H. H. 25 mai [1866] mercredi 4 h.
Ta lettre, chère amie, m’arrive trop tard, vu la tempête, pour que je t’envoie aujourd’hui l’argent d’Adèle. La banque ferme à trois heures. Je comptais te l’envoyer avec l’argent du mois prochain, en recevant ton compte. Mais puisque tu le désires tout de suite, je te l’enverrai par le courrier de lundi matin.

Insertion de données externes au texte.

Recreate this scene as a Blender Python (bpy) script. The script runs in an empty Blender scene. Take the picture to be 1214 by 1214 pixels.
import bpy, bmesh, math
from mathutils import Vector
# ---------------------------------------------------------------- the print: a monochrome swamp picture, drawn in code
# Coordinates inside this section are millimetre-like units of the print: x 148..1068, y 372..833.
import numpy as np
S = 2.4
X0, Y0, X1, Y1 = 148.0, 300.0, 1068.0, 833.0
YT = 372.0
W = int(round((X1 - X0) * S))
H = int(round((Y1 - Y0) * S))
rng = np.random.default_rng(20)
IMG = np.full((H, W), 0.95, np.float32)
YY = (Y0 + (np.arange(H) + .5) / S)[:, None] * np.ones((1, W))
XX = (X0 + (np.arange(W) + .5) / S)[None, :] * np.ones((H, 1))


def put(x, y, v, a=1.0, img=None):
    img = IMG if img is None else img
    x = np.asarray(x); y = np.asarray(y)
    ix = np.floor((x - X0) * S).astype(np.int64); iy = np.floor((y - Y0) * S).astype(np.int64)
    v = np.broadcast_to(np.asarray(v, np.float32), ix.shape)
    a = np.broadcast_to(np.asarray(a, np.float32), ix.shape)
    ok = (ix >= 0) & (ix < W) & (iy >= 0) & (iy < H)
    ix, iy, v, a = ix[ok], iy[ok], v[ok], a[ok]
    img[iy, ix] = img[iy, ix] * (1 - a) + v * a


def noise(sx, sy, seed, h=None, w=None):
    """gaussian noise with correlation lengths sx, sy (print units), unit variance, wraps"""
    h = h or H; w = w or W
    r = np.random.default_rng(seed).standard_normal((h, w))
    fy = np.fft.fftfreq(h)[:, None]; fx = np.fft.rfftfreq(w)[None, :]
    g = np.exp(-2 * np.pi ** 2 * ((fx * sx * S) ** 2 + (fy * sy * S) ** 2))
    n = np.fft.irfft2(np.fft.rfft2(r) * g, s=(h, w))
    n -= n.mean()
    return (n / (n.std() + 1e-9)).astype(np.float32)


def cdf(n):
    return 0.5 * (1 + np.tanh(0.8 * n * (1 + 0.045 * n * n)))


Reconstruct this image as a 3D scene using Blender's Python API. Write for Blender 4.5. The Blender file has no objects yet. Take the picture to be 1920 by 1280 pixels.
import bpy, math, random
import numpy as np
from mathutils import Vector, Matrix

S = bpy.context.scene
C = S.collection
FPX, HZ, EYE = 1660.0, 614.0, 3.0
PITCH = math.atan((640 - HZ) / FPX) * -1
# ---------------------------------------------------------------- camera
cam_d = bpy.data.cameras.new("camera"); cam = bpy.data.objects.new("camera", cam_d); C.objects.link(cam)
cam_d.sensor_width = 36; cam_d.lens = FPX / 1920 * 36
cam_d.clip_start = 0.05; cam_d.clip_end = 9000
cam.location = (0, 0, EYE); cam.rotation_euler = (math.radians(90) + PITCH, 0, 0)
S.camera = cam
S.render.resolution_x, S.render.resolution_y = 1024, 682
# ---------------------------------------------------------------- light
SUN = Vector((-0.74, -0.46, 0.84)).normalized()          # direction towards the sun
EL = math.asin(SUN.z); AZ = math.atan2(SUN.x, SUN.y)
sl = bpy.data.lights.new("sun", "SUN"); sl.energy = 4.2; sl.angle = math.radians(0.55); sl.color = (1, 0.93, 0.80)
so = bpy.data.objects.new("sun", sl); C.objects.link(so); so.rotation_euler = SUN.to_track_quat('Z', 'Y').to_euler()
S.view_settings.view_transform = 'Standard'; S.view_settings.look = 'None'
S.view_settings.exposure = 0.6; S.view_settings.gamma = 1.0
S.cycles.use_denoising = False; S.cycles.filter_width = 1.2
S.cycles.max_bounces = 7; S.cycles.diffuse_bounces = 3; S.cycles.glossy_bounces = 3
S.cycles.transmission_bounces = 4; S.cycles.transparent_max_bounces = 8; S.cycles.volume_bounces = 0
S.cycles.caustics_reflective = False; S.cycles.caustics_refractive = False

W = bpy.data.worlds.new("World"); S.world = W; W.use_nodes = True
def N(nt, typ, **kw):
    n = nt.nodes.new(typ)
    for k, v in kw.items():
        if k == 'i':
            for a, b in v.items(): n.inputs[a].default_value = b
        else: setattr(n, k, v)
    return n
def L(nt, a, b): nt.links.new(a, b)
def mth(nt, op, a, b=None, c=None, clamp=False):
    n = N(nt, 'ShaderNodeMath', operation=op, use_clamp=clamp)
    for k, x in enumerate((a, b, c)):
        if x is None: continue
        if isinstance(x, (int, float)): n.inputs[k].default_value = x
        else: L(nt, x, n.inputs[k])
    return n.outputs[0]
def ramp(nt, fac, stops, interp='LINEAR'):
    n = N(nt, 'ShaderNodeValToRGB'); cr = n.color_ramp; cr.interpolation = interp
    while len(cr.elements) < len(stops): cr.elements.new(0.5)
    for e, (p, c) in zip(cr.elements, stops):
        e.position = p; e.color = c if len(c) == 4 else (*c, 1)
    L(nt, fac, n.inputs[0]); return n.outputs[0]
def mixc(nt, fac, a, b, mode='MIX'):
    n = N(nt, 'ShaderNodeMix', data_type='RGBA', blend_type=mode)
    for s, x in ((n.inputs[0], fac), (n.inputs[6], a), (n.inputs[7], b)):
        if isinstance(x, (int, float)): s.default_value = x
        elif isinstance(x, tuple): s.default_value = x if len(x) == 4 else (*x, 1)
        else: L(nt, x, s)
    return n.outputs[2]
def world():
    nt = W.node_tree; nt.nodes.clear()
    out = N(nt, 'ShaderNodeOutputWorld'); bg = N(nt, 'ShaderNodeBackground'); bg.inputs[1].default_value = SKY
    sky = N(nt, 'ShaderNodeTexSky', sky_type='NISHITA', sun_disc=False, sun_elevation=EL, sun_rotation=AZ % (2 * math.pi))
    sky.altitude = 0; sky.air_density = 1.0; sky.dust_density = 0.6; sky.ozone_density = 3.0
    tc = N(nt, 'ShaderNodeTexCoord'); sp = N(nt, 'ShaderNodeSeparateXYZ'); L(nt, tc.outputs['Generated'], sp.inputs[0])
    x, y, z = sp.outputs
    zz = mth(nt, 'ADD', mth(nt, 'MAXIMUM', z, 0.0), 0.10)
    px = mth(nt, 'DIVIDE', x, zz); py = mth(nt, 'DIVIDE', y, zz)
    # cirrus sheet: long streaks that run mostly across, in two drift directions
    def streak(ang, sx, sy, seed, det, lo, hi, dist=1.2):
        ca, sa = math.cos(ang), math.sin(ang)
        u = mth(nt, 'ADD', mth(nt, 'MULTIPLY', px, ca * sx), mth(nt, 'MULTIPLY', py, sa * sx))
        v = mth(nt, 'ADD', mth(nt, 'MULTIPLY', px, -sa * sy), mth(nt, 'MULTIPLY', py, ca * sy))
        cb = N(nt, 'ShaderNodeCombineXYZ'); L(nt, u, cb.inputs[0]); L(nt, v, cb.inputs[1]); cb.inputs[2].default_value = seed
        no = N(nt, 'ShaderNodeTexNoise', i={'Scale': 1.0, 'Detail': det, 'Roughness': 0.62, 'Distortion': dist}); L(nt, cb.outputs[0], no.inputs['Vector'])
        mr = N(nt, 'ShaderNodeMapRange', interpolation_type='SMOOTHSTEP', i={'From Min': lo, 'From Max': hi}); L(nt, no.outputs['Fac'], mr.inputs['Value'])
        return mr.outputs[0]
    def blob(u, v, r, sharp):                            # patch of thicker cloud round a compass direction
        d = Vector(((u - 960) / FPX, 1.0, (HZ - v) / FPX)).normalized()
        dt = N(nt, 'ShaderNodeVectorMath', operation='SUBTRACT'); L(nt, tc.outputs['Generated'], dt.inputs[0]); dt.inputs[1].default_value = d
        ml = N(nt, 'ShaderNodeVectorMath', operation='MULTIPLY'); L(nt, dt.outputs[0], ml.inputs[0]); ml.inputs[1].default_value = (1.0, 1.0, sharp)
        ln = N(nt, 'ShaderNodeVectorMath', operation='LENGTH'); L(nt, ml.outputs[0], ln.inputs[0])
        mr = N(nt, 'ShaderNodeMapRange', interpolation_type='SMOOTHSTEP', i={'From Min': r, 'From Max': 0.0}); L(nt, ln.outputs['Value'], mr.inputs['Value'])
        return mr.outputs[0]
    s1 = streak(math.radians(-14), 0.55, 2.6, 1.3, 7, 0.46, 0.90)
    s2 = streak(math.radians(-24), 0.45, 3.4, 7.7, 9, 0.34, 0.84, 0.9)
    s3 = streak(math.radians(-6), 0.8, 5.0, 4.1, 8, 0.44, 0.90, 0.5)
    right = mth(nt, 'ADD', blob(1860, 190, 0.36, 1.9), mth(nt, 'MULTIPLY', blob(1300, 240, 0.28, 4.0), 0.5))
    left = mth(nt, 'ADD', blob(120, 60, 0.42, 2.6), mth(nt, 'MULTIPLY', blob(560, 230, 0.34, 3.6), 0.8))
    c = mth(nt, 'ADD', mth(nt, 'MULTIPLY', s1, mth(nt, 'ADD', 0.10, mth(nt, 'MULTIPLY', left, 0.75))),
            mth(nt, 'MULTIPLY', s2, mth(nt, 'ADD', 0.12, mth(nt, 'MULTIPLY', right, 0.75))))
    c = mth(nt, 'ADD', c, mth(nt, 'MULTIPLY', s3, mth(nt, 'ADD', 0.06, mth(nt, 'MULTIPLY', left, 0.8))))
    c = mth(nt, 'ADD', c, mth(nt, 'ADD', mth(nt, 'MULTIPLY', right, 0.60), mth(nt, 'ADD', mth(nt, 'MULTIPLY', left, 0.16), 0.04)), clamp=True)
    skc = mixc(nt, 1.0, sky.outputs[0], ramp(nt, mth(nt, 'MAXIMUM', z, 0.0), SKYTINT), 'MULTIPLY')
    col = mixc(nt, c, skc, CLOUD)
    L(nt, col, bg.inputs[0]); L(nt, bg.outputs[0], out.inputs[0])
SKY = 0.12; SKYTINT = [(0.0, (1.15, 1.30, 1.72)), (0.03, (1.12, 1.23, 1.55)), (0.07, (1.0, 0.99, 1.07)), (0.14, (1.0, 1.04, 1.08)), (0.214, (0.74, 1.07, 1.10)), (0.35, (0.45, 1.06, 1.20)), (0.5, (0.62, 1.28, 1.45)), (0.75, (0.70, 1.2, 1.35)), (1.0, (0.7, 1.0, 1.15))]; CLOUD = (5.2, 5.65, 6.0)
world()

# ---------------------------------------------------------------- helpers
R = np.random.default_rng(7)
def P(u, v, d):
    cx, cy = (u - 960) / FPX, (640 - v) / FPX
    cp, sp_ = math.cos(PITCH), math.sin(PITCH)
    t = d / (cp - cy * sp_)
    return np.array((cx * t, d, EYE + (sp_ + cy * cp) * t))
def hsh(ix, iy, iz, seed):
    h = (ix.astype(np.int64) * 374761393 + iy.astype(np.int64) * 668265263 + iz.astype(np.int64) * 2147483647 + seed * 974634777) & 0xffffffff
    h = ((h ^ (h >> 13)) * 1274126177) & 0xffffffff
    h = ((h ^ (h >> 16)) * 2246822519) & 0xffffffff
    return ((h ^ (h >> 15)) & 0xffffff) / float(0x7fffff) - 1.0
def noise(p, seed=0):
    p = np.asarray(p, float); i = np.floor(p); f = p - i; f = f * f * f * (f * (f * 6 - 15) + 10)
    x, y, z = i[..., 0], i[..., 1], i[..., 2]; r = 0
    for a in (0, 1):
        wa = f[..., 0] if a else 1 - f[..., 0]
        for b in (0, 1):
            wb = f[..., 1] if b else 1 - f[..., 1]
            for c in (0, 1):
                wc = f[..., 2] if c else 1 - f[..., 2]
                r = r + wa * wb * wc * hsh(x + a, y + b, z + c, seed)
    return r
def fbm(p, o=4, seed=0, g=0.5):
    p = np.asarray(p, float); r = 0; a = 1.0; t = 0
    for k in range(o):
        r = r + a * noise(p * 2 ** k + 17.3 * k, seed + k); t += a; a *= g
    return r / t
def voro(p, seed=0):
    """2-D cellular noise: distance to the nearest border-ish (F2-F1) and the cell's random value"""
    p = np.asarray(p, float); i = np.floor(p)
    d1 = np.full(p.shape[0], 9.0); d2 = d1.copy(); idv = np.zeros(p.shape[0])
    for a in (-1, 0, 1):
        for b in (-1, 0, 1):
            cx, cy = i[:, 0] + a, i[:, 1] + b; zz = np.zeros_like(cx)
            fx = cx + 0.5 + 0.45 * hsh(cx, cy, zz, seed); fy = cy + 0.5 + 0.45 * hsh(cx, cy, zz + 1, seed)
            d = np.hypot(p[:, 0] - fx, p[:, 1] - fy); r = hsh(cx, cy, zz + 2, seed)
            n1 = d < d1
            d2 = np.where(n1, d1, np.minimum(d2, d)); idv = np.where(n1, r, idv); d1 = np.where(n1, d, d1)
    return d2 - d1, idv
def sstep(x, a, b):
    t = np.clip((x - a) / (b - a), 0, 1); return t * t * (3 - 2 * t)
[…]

Julie va tout à fait bien, et je lui accorderai du reste toutes les vacances qu’elle désirera près de son mari ou de Clémentine (non à Bruxelles, ne pouvant augmenter mes charges) mais je serai forcé de rester ici le temps de son absence. La banque ne reçoit que des dépôts d’argent, espèces, pouvant entrer dans son coffre-fort, et tu ne te rends pas compte de ce que c’est que mes manuscrits. Sans compter ce qui est dans les armoires, ils remplissent trois malles, dont une énorme, qui ne tiendraient pas dans le coffre-fort de la banque de Guernesey. Voulût-on (ce qui est impossible) les y admettre, on ne pourrait les y mettre. Il faut donc quelqu’un de garde. Ce sera moi, si ce n’est Julie. Elle a écrit à son mari pour qu’il la reçoive à Paris. Je lui ai dit d’y rester tout le temps qui leur plaira, et que je l’attendrais ici. Mais certainement, il faut nous réunir ! Est-ce donc que vous avez abandonné notre plan, l’été a Guernesey, l’hiver à Bruxelles, tous ensemble ? Victor est une préoccupation douloureuse dans ce doux arrangement. Je ne veux pas qu’il souffre. Sans lui, je vous dirais : venez ici passer l’été, laissons s’éloigner la guerre et le choléra ; puis en novembre, nous partirons tous pour Bruxelles, et je m’engage à y rester jusqu’en février, ou même mars. Mais mon bien-aimé Victor est l’obstacle, je le sens. C’est pourquoi je vais aller vous rejoindre, dès que la question Julie sera décidée, si elle part, à son retour, si elle reste, le plus tôt possible. J’achève quelque chose en ce moment, mais ce sera vite fini. Chère bien-aimée, je t’embrasse, et j’embrasse autour de toi mon Charles, mon Victor, et cette douce et chère Alice.
Félicite notre excellent et cher ami G. Frédérix de ce mot profond : Ne pas confondre ceux qui méprisent l’humanité avec ceux qui la connaissent. Transmets-lui mon bravo.